New Mexico Geological Society Annual Spring Meeting — Abstracts

This study incorporates new and historical geologic and hydrologic data to understand the aquifer system in east-central Union County. The Ogallala formation and upper Dakota group both vary from zero to several hundred feet in thickness and form a complex unconfined aquifer. Deeper levels of the Dakota group, the Morrison formation, and the Entrada sandstone are confined to varying degrees. Shale layers form leaky confining beds amongst these units.

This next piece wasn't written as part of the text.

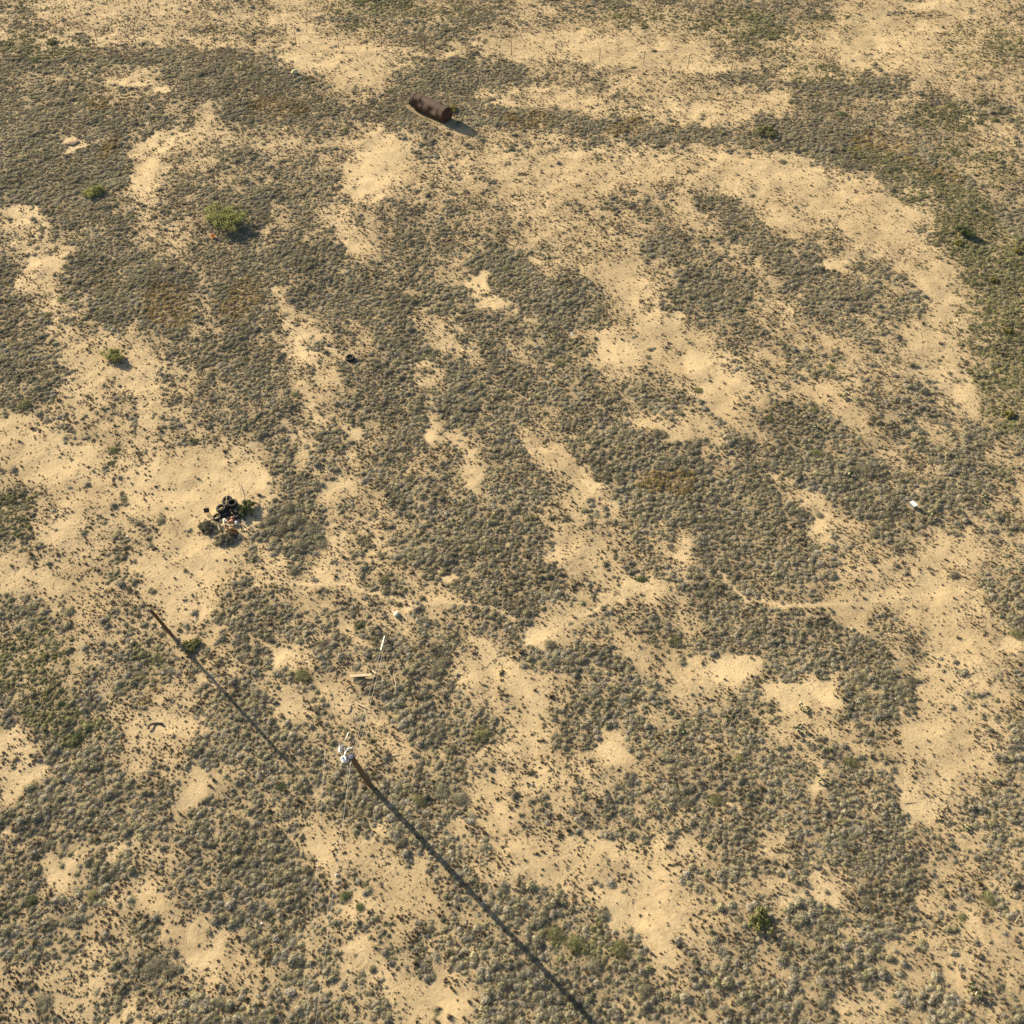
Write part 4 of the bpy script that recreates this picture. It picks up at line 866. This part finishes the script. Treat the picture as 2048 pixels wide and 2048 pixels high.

Water level and saturated thickness declines from the mid -1950s to the present have been extensive. Large portions of the Ogallala-Dakota aquifer have been dewatered. There is much variability in well hydrographs spatially and with formation and depth, however, it clear that ground water extraction from all aquifers in the study area is outpacing recharge. Water levels in deep wells recover after irrigation season (generally March to October) ends, but the recoveries are superimposed on long-term declining water-level trends.

With one exception, sampled groundwaters are largely Ca-Mg-HCO₃-SO₄ waters. Based on recalculation of historical analyses, the water chemistry has not changed since the 1950s. Waters from the Morrison formation in the southwest corner of the study area have distinct Na-HCO₃ chemistry that can be explained by cation-exchange processes occurring on clay mineral surfaces. These waters appear to be isolated from the other aquifers by effective confining layers and probably discharge to surface drainages. Stable isotopic compositions of sampled groundwaters have a weak evaporative signature.

Although recharge mechanisms invoked for the southern High Plains are probably operative in the study area, analyses of tritium and ¹⁴C in well water samples indicate that there is no significant recharge occurring to the sampled water-bearing zones of the aquifer. This is consistent with the large and ongoing water level declines. Simple seepage velocity calculations support a recharge model in which these waters have traveled tens of miles from recharge areas west of the present study area. The sampled groundwaters were recharged thousands of years ago by rapid infiltration of playa lake waters and precipitation on porous volcanic features, lava flows, and exposed bedrock of the aquifer units. Both the physical mechanism and proposed geographic region of recharge are hypotheses worthy of future study.